### Description of the task
Extract only the lines running from the top of the entries to the line that holds "(1500, 540, 2640)]". Include that line and omit the pictures.

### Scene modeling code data
···
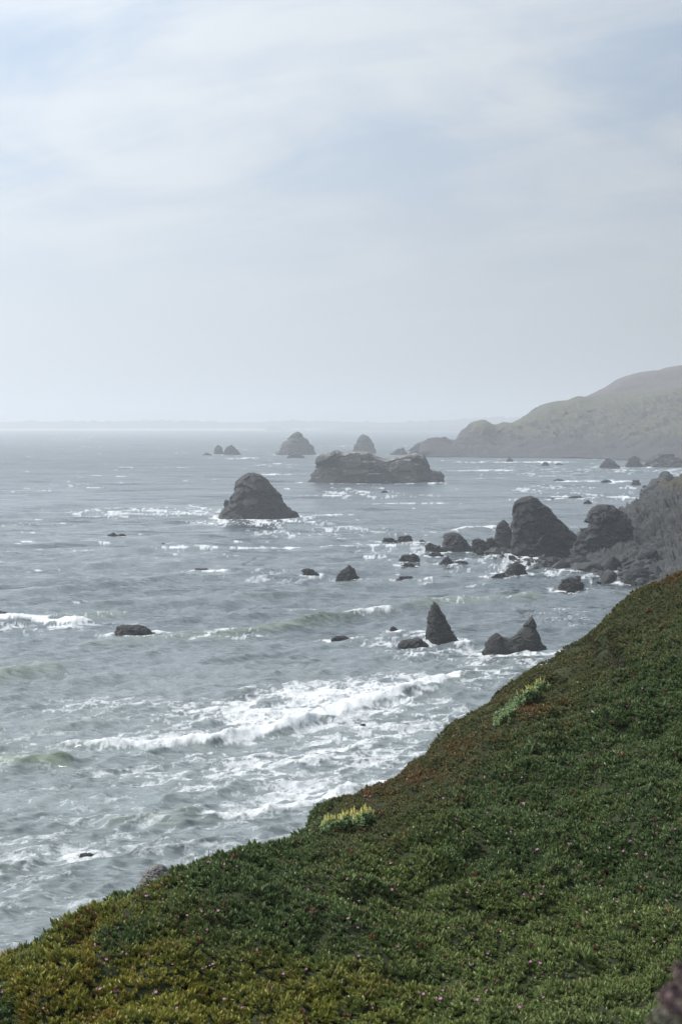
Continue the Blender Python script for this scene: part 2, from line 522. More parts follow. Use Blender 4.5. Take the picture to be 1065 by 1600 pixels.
hu = np.linspace(655, 1500, 420)
hl0 = base_line([(655, 714), (700, 714.5), (760, 715), (860, 716), (940, 717), (1000, 721), (1040, 727), (1065, 729), (1200, 736), (1500, 745)])
hl1 = [(655, 709, 2010), (672, 704, 2020), (740, 703, 2030), (800, 700, 2040), (860, 692, 2030), (930, 694, 2010), (1000, 692, 1950), (1065, 682, 1880), (1200, 660, 1800), (1500, 640, 1750)]
hl2 = [(655, 703, 2050), (672, 693, 2060), (715, 693, 2080), (740, 690, 2100), (800, 684, 2120), (860, 670, 2130), (930, 662, 2130), (1000, 650, 2110), (1065, 636, 2080), (1200, 600, 2050), (1500, 570, 2050)]
hl3 = [(655, 700, 2075), (668, 690, 2080), (690, 690, 2100), (715, 691, 2120), (731, 685, 2130), (738, 667, 2140), (757, 659, 2150), (774, 667, 2160), (800, 664, 2180), (822, 655, 2200),
       (848, 636, 2230), (870, 631, 2240), (888, 630, 2250), (903, 624, 2260), (925, 624, 2280), (1000, 616, 2290), (1065, 606, 2290), (1200, 570, 2290), (1500, 540, 2290)]
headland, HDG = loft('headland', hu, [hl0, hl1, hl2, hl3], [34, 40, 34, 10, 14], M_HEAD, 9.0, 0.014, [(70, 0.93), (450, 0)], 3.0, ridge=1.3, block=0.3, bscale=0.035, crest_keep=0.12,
                     grass_fn=lambda G, N: (0.25 + 0.75 * smooth(0.74, 0.94, N[..., 2])) * smooth(16, 30, G[..., 2] + 12 * fbm(G * 0.015, 4)) + 0.04,
                     label='long hazy headland with grassy top and grey cliffs falling to the sea')
bu = np.linspace(880, 1500, 160)
bl0 = [(880, 640, 2300), (1000, 632, 2330), (1065, 625, 2340), (1500, 580, 2340)]
bl1 = [(880, 636, 2380), (925, 622, 2430), (960, 612, 2450), (1065, 600, 2450), (1500, 560, 2450)]
bl2 = [(880, 634, 2500), (905, 628, 2540), (925, 619, 2580), (955, 603, 2620), (975, 592, 2640), (1000, 583.5, 2660), (1020, 581, 2660), (1037, 580.5, 2650), (1046, 576, 2640), (1065, 573, 2640), (1200, 560, 2640), (1500, 540, 2640)]
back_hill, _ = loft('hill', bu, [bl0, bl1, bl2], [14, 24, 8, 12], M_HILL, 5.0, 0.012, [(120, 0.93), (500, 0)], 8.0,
                    grass_fn=lambda G, N: smooth(0.5, 0.8, N[..., 2]) * 0.25 + 0.05 + 0.35 * fbm(G * 0.01, 3), label='bare rounded hill rising behind the headland')

# ---- cliff at the right above the boulder shore
cu = np.concatenate([np.linspace(915, 1100, 260), np.linspace(1102, 1500, 60)])
cl0 = base_line([(915, 884), (940, 893), (970, 903), (1005, 913), (1065, 928), (1150, 945), (1500, 985)])
cl1 = [(915, 873, 490), (945, 873, 482), (985, 872, 472), (1020, 866, 464), (1065, 858, 456), (1200, 840, 440), (1500, 800, 420)]
cl2 = [(915, 862, 505), (945, 850, 502), (985, 842, 497), (1020, 825, 492), (1065, 805, 486), (1200, 740, 475), (1500, 690, 460)]
cl3 = [(915, 850, 515), (935, 832, 520), (960, 812, 524), (985, 800, 528), (1005, 788, 532), (1030, 771, 538), (1050, 758, 542), (1065, 751, 545), (1200, 690, 555), (1500, 640, 560)]
cliff, CLG = loft('cliff', cu, [cl0, cl1, cl2, cl3], [26, 40, 44, 8, 12], M_CLIFF, 2.6, 0.085, [(14, 0.96), (90, 0)], 12.0, ridge=0.45, block=0.95, bscale=0.30,
                  grass_fn=lambda G, N: 0.75 * smooth(15, 24, G[..., 2]) * smooth(82, 108, G[..., 0]) + 0.05 + 0.25 * smooth(0.5, 0.8, N[..., 2]) * smooth(12, 20, G[..., 2]),
                  label='steep rocky cliff slope above the boulder shore, brown grass on its crest')
cliff_bvh = BVHTree.FromPolygons([Vector(v) for v in CLG.reshape(-1, 3)], [tuple(f) for f in grid_faces(*CLG.shape[:2])])


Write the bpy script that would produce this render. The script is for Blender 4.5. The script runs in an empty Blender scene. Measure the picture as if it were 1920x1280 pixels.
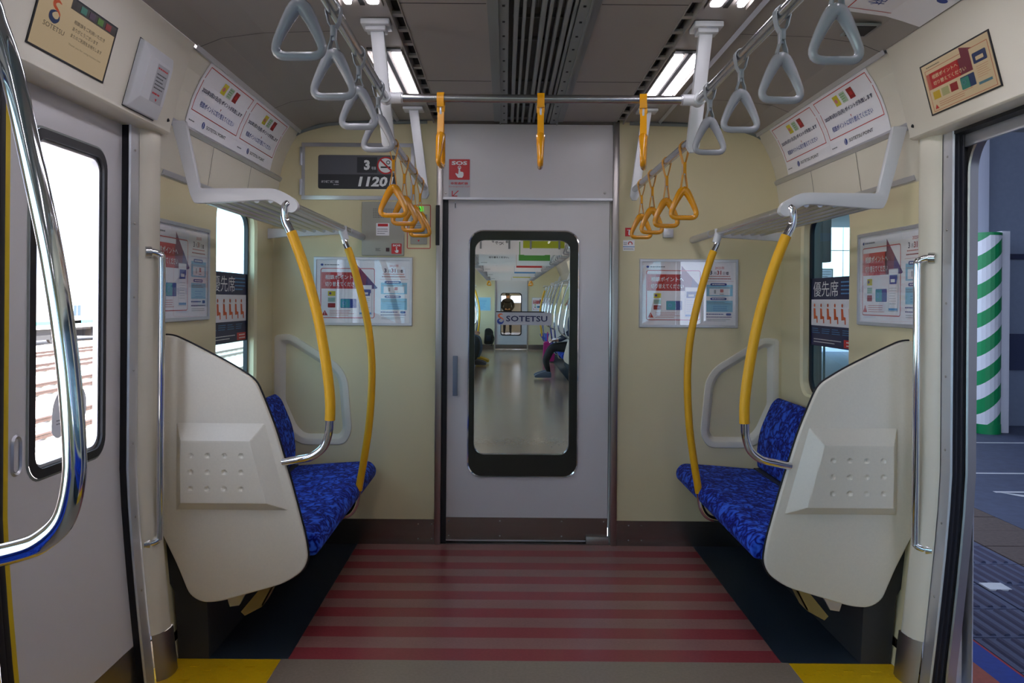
import bpy, bmesh, math, random
from mathutils import Vector, Matrix, geometry
random.seed(7)
S = bpy.context.scene
COL = S.collection
# ------------------------------------------------------------------ camera, sky, sun, exposure
ROLL = 0.0079
CX, CZ, FPX = -0.12, 1.33, 1500.0          # camera stands 12 cm left of the car's centre line
cam_d = bpy.data.cameras.new('camera')
cam = bpy.data.objects.new('camera', cam_d); COL.objects.link(cam)
cam_d.sensor_width = 36.0; cam_d.sensor_fit = 'HORIZONTAL'
cam_d.lens = 36.0 * FPX / 1920.0
cam_d.shift_x = 13.0 / 1920.0; cam_d.shift_y = -78.0 / 1920.0
cam_d.clip_start = 0.02; cam_d.clip_end = 400
cam.matrix_world = Matrix.Translation((CX, 0, CZ)) @ Matrix.Rotation(math.radians(90), 4, 'X') @ Matrix.Rotation(ROLL, 4, 'Z')
S.camera = cam
w = bpy.data.worlds.new('sky'); S.world = w; w.use_nodes = True
bg = w.node_tree.nodes['Background']
bg.inputs[0].default_value = (0.66, 0.77, 1.0, 1); bg.inputs[1].default_value = 5.0
sun_d = bpy.data.lights.new('sun', 'SUN'); sun_d.energy = 28.0; sun_d.angle = 0.01; sun_d.color = (1, .95, .87)
sun = bpy.data.objects.new('sun', sun_d); COL.objects.link(sun)
sun.rotation_euler = (math.radians(12), math.radians(42), 0)   # from the platform side, over the roof
sun.location = (10, 0, 12)
S.view_settings.view_transform = 'Standard'; S.view_settings.look = 'None'
S.view_settings.exposure = 0.15; S.view_settings.gamma = 1.0
S.view_settings.use_curve_mapping = False
LAMP = 13.0                                   # lamp tubes

# ------------------------------------------------------------------ helpers
def at(u, v, Y):
    du, dv = u - 947.0, v - 562.0
    return ((du + ROLL * dv) * Y / FPX + CX, CZ - (dv - ROLL * du) * Y / FPX)
def lin(c):
    return tuple((x / 12.92 if x <= 0.04045 else ((x + 0.055) / 1.055) ** 2.4) for x in c)
MATS = {}
def mat(name, rgb, rough=0.5, metal=0.0, bump=0.0, scale=40.0, var=0.0, emit=0.0, coat=0.0, stretch=None, spec=0.5):
    if name in MATS: return MATS[name]
    m = bpy.data.materials.new(name); m.use_nodes = True; N = m.node_tree.nodes; L = m.node_tree.links
    b = N['Principled BSDF']
    b.inputs['Base Color'].default_value = (*rgb, 1); b.inputs['Roughness'].default_value = rough
    b.inputs['Metallic'].default_value = metal; b.inputs['Specular IOR Level'].default_value = spec
    b.inputs['Coat Weight'].default_value = coat; b.inputs['Coat Roughness'].default_value = .08
    if emit:
        b.inputs['Emission Color'].default_value = (*rgb, 1); b.inputs['Emission Strength'].default_value = emit
    if bump or var:
        tc = N.new('ShaderNodeTexCoord'); mp = N.new('ShaderNodeMapping'); L.new(tc.outputs['Object'], mp.inputs[0])
        if stretch: mp.inputs['Scale'].default_value = stretch
        n = N.new('ShaderNodeTexNoise'); n.inputs['Scale'].default_value = scale; n.inputs['Detail'].default_value = 4
        L.new(mp.outputs[0], n.inputs['Vector'])
        if var:
            r = N.new('ShaderNodeMapRange'); r.inputs['From Min'].default_value = .3; r.inputs['From Max'].default_value = .7
            r.inputs['To Min'].default_value = 1 - var; r.inputs['To Max'].default_value = 1 + var
            L.new(n.outputs['Fac'], r.inputs['Value'])
            x = N.new('ShaderNodeVectorMath'); x.operation = 'SCALE'; x.inputs[0].default_value = rgb
            L.new(r.outputs[0], x.inputs['Scale']); L.new(x.outputs[0], b.inputs['Base Color'])
        if bump:
            bp = N.new('ShaderNodeBump'); bp.inputs['Strength'].default_value = bump; bp.inputs['Distance'].default_value = .002
            L.new(n.outputs['Fac'], bp.inputs['Height']); L.new(bp.outputs[0], b.inputs['Normal'])
    MATS[name] = m
    return m
def glass(name, tint, refl=1.0):
    if name in MATS: return MATS[name]
    m = bpy.data.materials.new(name); m.use_nodes = True; N = m.node_tree.nodes; L = m.node_tree.links
    N.remove(N['Principled BSDF']); o = N['Material Output']
    t = N.new('ShaderNodeBsdfTransparent'); t.inputs[0].default_value = (*tint, 1)
    g = N.new('ShaderNodeBsdfGlossy'); g.inputs['Roughness'].default_value = 0.0
    gm = N.new('ShaderNodeNewGeometry'); dt = N.new('ShaderNodeVectorMath'); dt.operation = 'DOT_PRODUCT'
    L.new(gm.outputs['Normal'], dt.inputs[0]); L.new(gm.outputs['Incoming'], dt.inputs[1])
    def M(op, a, b_=None):
        q = N.new('ShaderNodeMath'); q.operation = op
        for i, v_ in enumerate((a, b_)):
            if v_ is None: continue
            if isinstance(v_, (int, float)): q.inputs[i].default_value = v_
            else: L.new(v_, q.inputs[i])
        return q.outputs[0]
    k = M('MULTIPLY', M('ADD', M('MULTIPLY', M('POWER', M('SUBTRACT', 1.0, M('ABSOLUTE', dt.outputs['Value'])), 5.0), .92), .075), refl)
    x = N.new('ShaderNodeMixShader'); L.new(k, x.inputs[0]); L.new(t.outputs[0], x.inputs[1]); L.new(g.outputs[0], x.inputs[2])
    L.new(x.outputs[0], o.inputs[0]); MATS[name] = m
    return m

class MB:
    def __init__(s): s.v = []; s.f = []; s.m = []
    def add(s, vs, fs, mi=0):
        k = len(s.v); s.v += [tuple(p) for p in vs]; s.f += [[i + k for i in f] for f in fs]; s.m += [mi] * len(fs); return s
    def box(s, x0, x1, y0, y1, z0, z1, mi=0):
        x0, x1 = sorted((x0, x1)); y0, y1 = sorted((y0, y1)); z0, z1 = sorted((z0, z1))
        return s.add([(x, y, z) for x in (x0, x1) for y in (y0, y1) for z in (z0, z1)],
                     [(0, 1, 3, 2), (4, 6, 7, 5), (0, 4, 5, 1), (2, 3, 7, 6), (0, 2, 6, 4), (1, 5, 7, 3)], mi)
    def tube(s, path, r, n=10, mi=0, closed=False, caps=True):
        P = [Vector(p) for p in path]; m = len(P); R = r if isinstance(r, (list, tuple)) else [r] * m
        T = []
        for i in range(m):
            a = P[(i - 1) % m] if (closed or i) else P[0]; b = P[(i + 1) % m] if (closed or i < m - 1) else P[-1]
            T.append((b - a).normalized())
        ref = Vector((0, 0, 1)) if abs(T[0].z) < .9 else Vector((0, 1, 0))
        nrm = (ref - T[0] * ref.dot(T[0])).normalized(); vs = []
        for i in range(m):
            nrm = (nrm - T[i] * nrm.dot(T[i])).normalized(); bi = T[i].cross(nrm)
            for j in range(n):
                a = 2 * math.pi * j / n; vs.append(P[i] + (nrm * math.cos(a) + bi * math.sin(a)) * R[i])
        fs = []
        for i in range(m if closed else m - 1):
            for j in range(n):
                a = i * n + j; b = i * n + (j + 1) % n; c = ((i + 1) % m) * n + (j + 1) % n; d = ((i + 1) % m) * n + j
                fs.append((a, b, c, d))
        if not closed and caps: fs.append(tuple(range(n))[::-1]); fs.append(tuple((m - 1) * n + j for j in range(n)))
        return s.add(vs, fs, mi)
    def prism(s, outline, fn, t0, t1, mi=0, side=None):
        n = len(outline); vs = [fn(a, b, t0) for a, b in outline] + [fn(a, b, t1) for a, b in outline]
        s.add(vs, [tuple(range(n)), tuple(range(2 * n - 1, n - 1, -1))], mi)
        k = len(s.v) - 2 * n
        for i in range(n): j = (i + 1) % n; s.f.append([k + i, k + j, k + n + j, k + n + i]); s.m.append(mi if side is None else side)
        return s
    def rings(s, loops, mi=0, closed=True):   # loops: list of equally long vertex loops
        n = len(loops[0]); vs = [p for l in loops for p in l]; fs = []
        for i in range(len(loops) - 1):
            for j in range(n if closed else n - 1):
                k = (j + 1) % n; fs.append((i * n + j, i * n + k, (i + 1) * n + k, (i + 1) * n + j))
        return s.add(vs, fs, mi)
    def face(s, vs, mi=0): return s.add(vs, [tuple(range(len(vs)))], mi)
    def holed(s, outer, holes, fn, mi=0):     # flat polygon with holes
        loops = [[Vector((a, b, 0)) for a, b in outer]] + [[Vector((a, b, 0)) for a, b in h] for h in holes]
        tris = geometry.tessellate_polygon(loops); pts = [p for l in loops for p in l]
        return s.add([fn(p.x, p.y) for p in pts], [tuple(t) for t in tris], mi)
    def ball(s, c, r, mi=0, n=8, k=5, sc=(1, 1, 1)):
        loops = []
        for i in range(k + 1):
            a = math.pi * (i / k); rr = max(math.sin(a), .02)
            loops.append([(c[0] + r * sc[0] * rr * math.cos(2 * math.pi * j / n), c[1] + r * sc[1] * rr * math.sin(2 * math.pi * j / n), c[2] + r * sc[2] * math.cos(a)) for j in range(n)])
        return s.rings(loops, mi)
    def build(s, name, mats, parent=None, bevel=0.0, seg=2, sharp=35, fix=True):
        me = bpy.data.meshes.new(name); me.from_pydata(s.v, [], s.f); me.validate()
        if not isinstance(mats, (list, tuple)): mats = [mats]
        for x in mats: me.materials.append(x)
        if len(me.polygons) == len(s.m): me.polygons.foreach_set('material_index', s.m)
        if bevel or fix:
            b = bmesh.new(); b.from_mesh(me)
            if fix: bmesh.ops.recalc_face_normals(b, faces=b.faces)
            if bevel:
                e = [e for e in b.edges if len(e.link_faces) == 2 and e.calc_face_angle(0) > .6]
                bmesh.ops.bevel(b, geom=e, offset=bevel, segments=seg, affect='EDGES', profile=.5, clamp_overlap=True)
            b.to_mesh(me); b.free()
        me.polygons.foreach_set('use_smooth', [True] * len(me.polygons)); me.set_sharp_from_angle(angle=math.radians(sharp)); me.update()
        o = bpy.data.objects.new(name, me); COL.objects.link(o)
        if parent is not None: o.parent = parent
        return o
def thing(name, label, cat, loc=(0, 0, 0), rz=0.0, group=None):
    o = bpy.data.objects.new(name, None); COL.objects.link(o); o.location = loc; o.rotation_euler = (0, 0, rz)
    o.empty_display_size = .05; o['label'] = label; o['category'] = cat
    if group: o['group'] = group
    return o
def tag(o, label, cat, group=None):
    o['label'] = label; o['category'] = cat
    if group: o['group'] = group
    return o
def lab(o, label): o['label'] = label; return o
def struct(o): o['kind'] = 'structure'; return o
def sempty(name):
    o = bpy.data.objects.new(name, None); COL.objects.link(o); o['kind'] = 'structure'; return o
def dup(root, loc, rz=None, label=None, group=None):
    r = root.copy(); COL.objects.link(r); r.location = loc
    if rz is not None: r.rotation_euler = (0, 0, rz)
    if label: r['label'] = label
    if group: r['group'] = group
    for ch in list(root.children):
        c = ch.copy(); COL.objects.link(c); c.parent = r
        for g in list(ch.children):
            d = g.copy(); COL.objects.link(d); d.parent = c
    return r
def rrect(x0, x1, z0, z1, r, k=5):
    out = []
    for cx, cz, a0 in ((x1 - r, z1 - r, 0), (x0 + r, z1 - r, 90), (x0 + r, z0 + r, 180), (x1 - r, z0 + r, 270)):
        for i in range(k + 1):
            a = math.radians(a0 + 90 * i / k); out.append((cx + r * math.cos(a), cz + r * math.sin(a)))
    return out
def rpoly(pts, r, k=5):
    n = len(pts); out = []
    for i in range(n):
        p = Vector(pts[i]); a = Vector(pts[i - 1]) - p; b = Vector(pts[(i + 1) % n]) - p
        rr = r[i] if isinstance(r, (list, tuple)) else r
        if rr <= 0: out.append(tuple(p)); continue
        d = min(rr, a.length * .48, b.length * .48); A = p + a.normalized() * d; B = p + b.normalized() * d
        for j in range(k + 1):
            t = j / k; q = A * (1 - t) ** 2 + p * 2 * t * (1 - t) + B * t * t; out.append((q.x, q.y))
    return out
def spline(pts, n=8):
    P = [Vector(p) for p in pts]; P = [P[0] * 2 - P[1]] + P + [P[-1] * 2 - P[-2]]; out = []
    for i in range(1, len(P) - 2):
        for j in range(n):
            t = j / n; a, b, c, d = P[i - 1:i + 3]
            out.append(0.5 * ((2 * b) + (c - a) * t + (2 * a - 5 * b + 4 * c - d) * t * t + (3 * b - a - 3 * c + d) * t ** 3))
    out.append(P[-2]); return out

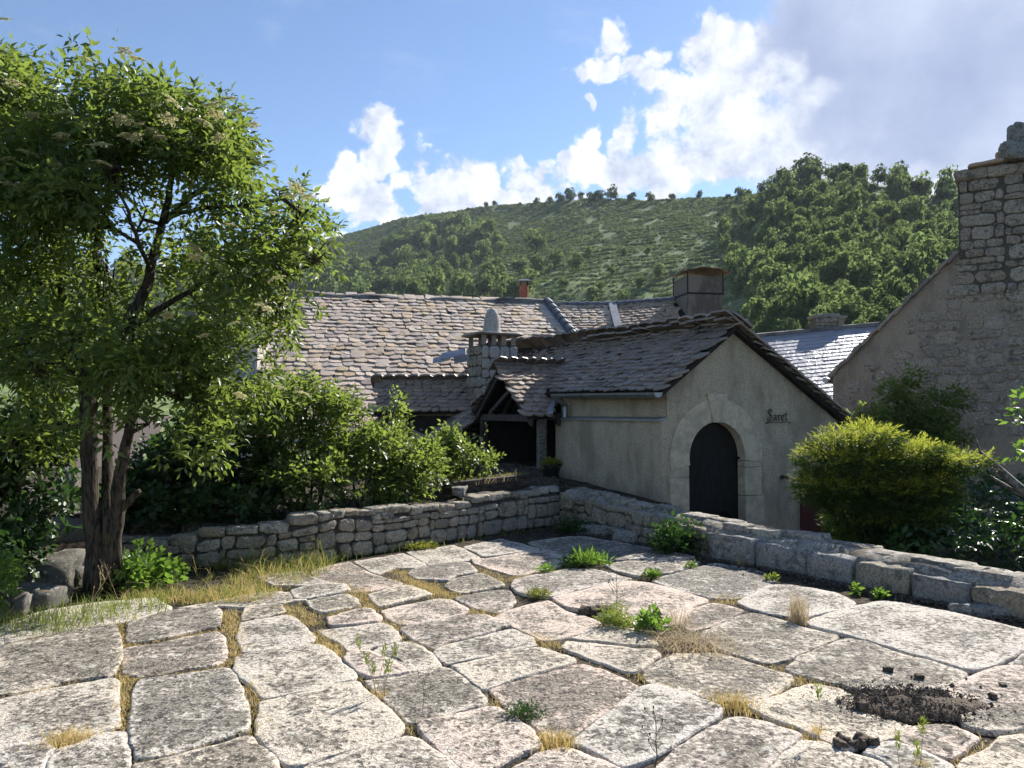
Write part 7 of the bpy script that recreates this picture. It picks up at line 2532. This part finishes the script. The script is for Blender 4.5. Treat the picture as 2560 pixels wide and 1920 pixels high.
···
### Answer
Continue the Blender Python script for this scene: part 2, from line 522. More parts follow. Use Blender 4.5. Take the picture to be 1065 by 1600 pixels.
hu = np.linspace(655, 1500, 420)
hl0 = base_line([(655, 714), (700, 714.5), (760, 715), (860, 716), (940, 717), (1000, 721), (1040, 727), (1065, 729), (1200, 736), (1500, 745)])
hl1 = [(655, 709, 2010), (672, 704, 2020), (740, 703, 2030), (800, 700, 2040), (860, 692, 2030), (930, 694, 2010), (1000, 692, 1950), (1065, 682, 1880), (1200, 660, 1800), (1500, 640, 1750)]
hl2 = [(655, 703, 2050), (672, 693, 2060), (715, 693, 2080), (740, 690, 2100), (800, 684, 2120), (860, 670, 2130), (930, 662, 2130), (1000, 650, 2110), (1065, 636, 2080), (1200, 600, 2050), (1500, 570, 2050)]
hl3 = [(655, 700, 2075), (668, 690, 2080), (690, 690, 2100), (715, 691, 2120), (731, 685, 2130), (738, 667, 2140), (757, 659, 2150), (774, 667, 2160), (800, 664, 2180), (822, 655, 2200),
       (848, 636, 2230), (870, 631, 2240), (888, 630, 2250), (903, 624, 2260), (925, 624, 2280), (1000, 616, 2290), (1065, 606, 2290), (1200, 570, 2290), (1500, 540, 2290)]
headland, HDG = loft('headland', hu, [hl0, hl1, hl2, hl3], [34, 40, 34, 10, 14], M_HEAD, 9.0, 0.014, [(70, 0.93), (450, 0)], 3.0, ridge=1.3, block=0.3, bscale=0.035, crest_keep=0.12,
                     grass_fn=lambda G, N: (0.25 + 0.75 * smooth(0.74, 0.94, N[..., 2])) * smooth(16, 30, G[..., 2] + 12 * fbm(G * 0.015, 4)) + 0.04,
                     label='long hazy headland with grassy top and grey cliffs falling to the sea')
bu = np.linspace(880, 1500, 160)
bl0 = [(880, 640, 2300), (1000, 632, 2330), (1065, 625, 2340), (1500, 580, 2340)]
bl1 = [(880, 636, 2380), (925, 622, 2430), (960, 612, 2450), (1065, 600, 2450), (1500, 560, 2450)]
bl2 = [(880, 634, 2500), (905, 628, 2540), (925, 619, 2580), (955, 603, 2620), (975, 592, 2640), (1000, 583.5, 2660), (1020, 581, 2660), (1037, 580.5, 2650), (1046, 576, 2640), (1065, 573, 2640), (1200, 560, 2640), (1500, 540, 2640)]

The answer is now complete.